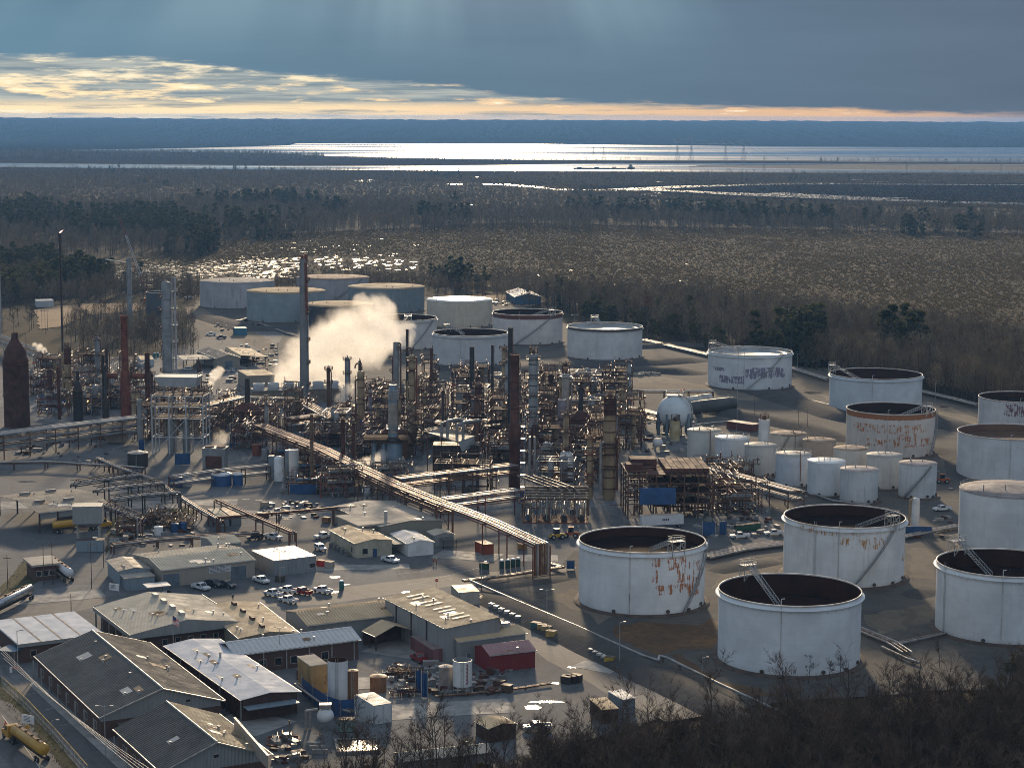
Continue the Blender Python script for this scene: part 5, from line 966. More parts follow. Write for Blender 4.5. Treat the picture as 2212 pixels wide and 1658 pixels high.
mb = MB(); mb.box(-2.5, 0, h * .375, 15, 7, .5); mb.box(-2.5, 0, h * .42, 15, 7, .3); mb.build('deck', M['grate'], rc)
for k in range(5): mb = MB(); z = h * (.83 + .022 * k); mb.lathe([(r * 1.0, z), (r * 1.2, z + .1), (r * 1.2, z + .5), (r * 1.0, z + .6)], 20); mb.build('expansion_ring', M['palepipe'], rc)
stack('stack_post', 'crooked black stack rising beside the smooth pale grey column', 'stack', 877, 883, 711, 900, M['blackst'], 'crooked black stack', prof=[(0, 1), (.3, 1.02), (.55, .95), (.7, 1.08), (.8, .92), (.9, 1.08), (.95, .95), (1, 1.05)])
stack('column', 'tan column with rust collars and a hooked top line beside the crooked black stack', 'column', 884, 896, 766, 962, M['tanst'], 'hooked tan column', dome=True, decks=(778, 800, 868, 905, 938), bands=5, top='gooseneck', pipe=[(0, .35, .1, .95, 'rustred'), (170, .3, .1, .7, 'tanst')])
stack('furnace_stack', 'dark stack flaring out into a hopper shaped furnace base', 'stack', 929, 935, 752, 905, M['rust'], 'flared dark stack', prof=[(0, 3.4), (.12, 3.4), (.30, 1.2), (.33, 1), (1, 1)], bands=0)
stack('stack_post', 'thick black stack above the pale grey twin columns', 'stack', 1014, 1024, 748, 900, M['blackst'], 'thick black stack'); stack('column', 'pale grey lagged column left of a wider twin with a black stack behind', 'column', 985, 999.5, 838, 912, M['greyst'], 'pale lagged column', decks=(842,), ladder=True)
stack('column', 'wider pale grey lagged column with a dark streak at its foot', 'column', 1017, 1035, 842, 918, M['greyst'], 'wide pale lagged column', decks=(846,)); stack('column', 'third grey column set right behind the wider pale grey one', 'column', 1034, 1046, 843, 908, M['greyst'], ladder=False)
stack('stack_post', 'thin wavy black stack between the thick black stack and the tall brown one', 'stack', 1060.5, 1066, 745, 890, M['blackst'], 'thin wavy black stack', prof=[(0, 1), (.4, 1.05), (.6, .92), (.75, 1.1), (.85, .92), (1, 1.05)])
stack('column', 'grey drum topped by a bent pale pipe left of the brown brick stack', 'column', 1068, 1084, 858, 920, M['greyst'], dome=True, pipe=[(15, .5, .3, 1.05, 'palepipe')])
stack('stack', 'slim black stack peeping up behind the brown brick stack', 'stack', 1096.5, 1106.5, 707, 965, M['blackst'], 'slim black stack')
stack('stack', 'thick dark brown brick stack with a blackened square plinth', 'stack', 1101, 1121, 765, 1052, M['rust'], 'brown brick stack', prof=[(0, 1.25), (.34, 1.2), (.345, 1.35), (.47, 1.35), (.48, 1.0), (.985, 1.0), (.99, 1.08), (1, 1.08)], bands=4)
bs = [o for o in scene.objects if o['label'].startswith('thick dark brown brick')] if 0 else None
c = P(1124, 1052); r_ = thing('elevator_structure', 'blue steel frame with two white downpipes hugging the brown brick stack', 'frame', c); mb = MB()
for x in (-1.5, 1.5):
 for y in (-1, 1): mb.bar((x, y, 0), (x, y, 24), .3)
for z in range(0, 24, 4): mb.bar((-1.5, -1, z), (1.5, -1, z + 4), .18); mb.bar((-1.5, -1, z), (1.5, -1, z), .25); mb.box(0, 0, z, 3.4, 2.4, .12)
mb.build('frame', M['bluest'], r_)
for x in (3.0, 4.6): mb = MB(); mb.tube((x, -1.2, 2), (x, -1.2, 17), .42, 9); mb.build('downpipe', M['palepipe'], r_)
stack('column', 'cream column with evenly spaced dark rings and an open frame on top', 'column', 1141, 1161, 763, 990, M['greyst'], 'dark ringed cream column', dome=True, decks=(775, 815, 853, 890, 935), bands=9, bandm=M['blackst'], top='frame')
stack('column', 'smooth beige column with a cluttered white head', 'column', 1213, 1230, 806, 945, mat('smooth_beige_lagging', (.34, .295, .245), None, .3, .55, streak=.15), 'smooth beige column', dome=True, decks=(812,), deckm=M['whitefr'], top='frame', pipe=[(5, .3, .3, .9, 'palepipe')])
stack('column', 'mauve scaled column in front of the smooth beige one', 'column', 1204, 1222, 862, 985, M['purple'], 'mauve scaled column', decks=(905, 930), deckm=M['rust'], bands=2)
stack('column', 'broad tan column with heavy rust brown galleries and a red topknot', 'column', 1302, 1329, 858, 1078, M['tanst'], 'broad tan galleried column', dome=True, decks=(868, 882, 893, 958, 965, 978, 1010), deckm=M['rust'], bands=8, top='frame', m2=M['rust'], frac2=.17, pipe=[(200, .55, .05, .55, 'palepipe'), (330, .4, .1, .6, 'brownpipe')])
stack('column', 'thin tan column with rust brown galleries left of the broad tan one', 'column', 1267, 1280, 938, 1077, M['tanst'], 'thin tan column', dome=True, decks=(945, 980, 1025, 1040), deckm=M['rustred'], bands=4, top='gooseneck')
for uL, uR, vt, vb, lb, nk in ((1209, 1237, 973, 1043, 'white round shouldered vessel in front of the mauve column', 'white round shouldered vessel'), (1172, 1191, 953, 1018, 'slimmer white vessel joined by a lattice to the round shouldered one', None)):
 stack('pressure_vessel', lb, 'vessel', uL, uR, vt, vb, M['white'], nk, dome=True, top='frame', ladder=False)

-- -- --

# [What you should do]
Write out again every line above exactly as given; the pictures do not belong in the copy.

# [Response]
Continue the Blender Python script for this scene: part 5, from line 966. More parts follow. Write for Blender 4.5. Treat the picture as 2212 pixels wide and 1658 pixels high.
mb = MB(); mb.box(-2.5, 0, h * .375, 15, 7, .5); mb.box(-2.5, 0, h * .42, 15, 7, .3); mb.build('deck', M['grate'], rc)
for k in range(5): mb = MB(); z = h * (.83 + .022 * k); mb.lathe([(r * 1.0, z), (r * 1.2, z + .1), (r * 1.2, z + .5), (r * 1.0, z + .6)], 20); mb.build('expansion_ring', M['palepipe'], rc)
stack('stack_post', 'crooked black stack rising beside the smooth pale grey column', 'stack', 877, 883, 711, 900, M['blackst'], 'crooked black stack', prof=[(0, 1), (.3, 1.02), (.55, .95), (.7, 1.08), (.8, .92), (.9, 1.08), (.95, .95), (1, 1.05)])
stack('column', 'tan column with rust collars and a hooked top line beside the crooked black stack', 'column', 884, 896, 766, 962, M['tanst'], 'hooked tan column', dome=True, decks=(778, 800, 868, 905, 938), bands=5, top='gooseneck', pipe=[(0, .35, .1, .95, 'rustred'), (170, .3, .1, .7, 'tanst')])
stack('furnace_stack', 'dark stack flaring out into a hopper shaped furnace base', 'stack', 929, 935, 752, 905, M['rust'], 'flared dark stack', prof=[(0, 3.4), (.12, 3.4), (.30, 1.2), (.33, 1), (1, 1)], bands=0)
stack('stack_post', 'thick black stack above the pale grey twin columns', 'stack', 1014, 1024, 748, 900, M['blackst'], 'thick black stack'); stack('column', 'pale grey lagged column left of a wider twin with a black stack behind', 'column', 985, 999.5, 838, 912, M['greyst'], 'pale lagged column', decks=(842,), ladder=True)
stack('column', 'wider pale grey lagged column with a dark streak at its foot', 'column', 1017, 1035, 842, 918, M['greyst'], 'wide pale lagged column', decks=(846,)); stack('column', 'third grey column set right behind the wider pale grey one', 'column', 1034, 1046, 843, 908, M['greyst'], ladder=False)
stack('stack_post', 'thin wavy black stack between the thick black stack and the tall brown one', 'stack', 1060.5, 1066, 745, 890, M['blackst'], 'thin wavy black stack', prof=[(0, 1), (.4, 1.05), (.6, .92), (.75, 1.1), (.85, .92), (1, 1.05)])
stack('column', 'grey drum topped by a bent pale pipe left of the brown brick stack', 'column', 1068, 1084, 858, 920, M['greyst'], dome=True, pipe=[(15, .5, .3, 1.05, 'palepipe')])
stack('stack', 'slim black stack peeping up behind the brown brick stack', 'stack', 1096.5, 1106.5, 707, 965, M['blackst'], 'slim black stack')
stack('stack', 'thick dark brown brick stack with a blackened square plinth', 'stack', 1101, 1121, 765, 1052, M['rust'], 'brown brick stack', prof=[(0, 1.25), (.34, 1.2), (.345, 1.35), (.47, 1.35), (.48, 1.0), (.985, 1.0), (.99, 1.08), (1, 1.08)], bands=4)
bs = [o for o in scene.objects if o['label'].startswith('thick dark brown brick')] if 0 else None
c = P(1124, 1052); r_ = thing('elevator_structure', 'blue steel frame with two white downpipes hugging the brown brick stack', 'frame', c); mb = MB()
for x in (-1.5, 1.5):
 for y in (-1, 1): mb.bar((x, y, 0), (x, y, 24), .3)
for z in range(0, 24, 4): mb.bar((-1.5, -1, z), (1.5, -1, z + 4), .18); mb.bar((-1.5, -1, z), (1.5, -1, z), .25); mb.box(0, 0, z, 3.4, 2.4, .12)
mb.build('frame', M['bluest'], r_)
for x in (3.0, 4.6): mb = MB(); mb.tube((x, -1.2, 2), (x, -1.2, 17), .42, 9); mb.build('downpipe', M['palepipe'], r_)
stack('column', 'cream column with evenly spaced dark rings and an open frame on top', 'column', 1141, 1161, 763, 990, M['greyst'], 'dark ringed cream column', dome=True, decks=(775, 815, 853, 890, 935), bands=9, bandm=M['blackst'], top='frame')
stack('column', 'smooth beige column with a cluttered white head', 'column', 1213, 1230, 806, 945, mat('smooth_beige_lagging', (.34, .295, .245), None, .3, .55, streak=.15), 'smooth beige column', dome=True, decks=(812,), deckm=M['whitefr'], top='frame', pipe=[(5, .3, .3, .9, 'palepipe')])
stack('column', 'mauve scaled column in front of the smooth beige one', 'column', 1204, 1222, 862, 985, M['purple'], 'mauve scaled column', decks=(905, 930), deckm=M['rust'], bands=2)
stack('column', 'broad tan column with heavy rust brown galleries and a red topknot', 'column', 1302, 1329, 858, 1078, M['tanst'], 'broad tan galleried column', dome=True, decks=(868, 882, 893, 958, 965, 978, 1010), deckm=M['rust'], bands=8, top='frame', m2=M['rust'], frac2=.17, pipe=[(200, .55, .05, .55, 'palepipe'), (330, .4, .1, .6, 'brownpipe')])
stack('column', 'thin tan column with rust brown galleries left of the broad tan one', 'column', 1267, 1280, 938, 1077, M['tanst'], 'thin tan column', dome=True, decks=(945, 980, 1025, 1040), deckm=M['rustred'], bands=4, top='gooseneck')
for uL, uR, vt, vb, lb, nk in ((1209, 1237, 973, 1043, 'white round shouldered vessel in front of the mauve column', 'white round shouldered vessel'), (1172, 1191, 953, 1018, 'slimmer white vessel joined by a lattice to the round shouldered one', None)):
 stack('pressure_vessel', lb, 'vessel', uL, uR, vt, vb, M['white'], nk, dome=True, top='frame', ladder=False)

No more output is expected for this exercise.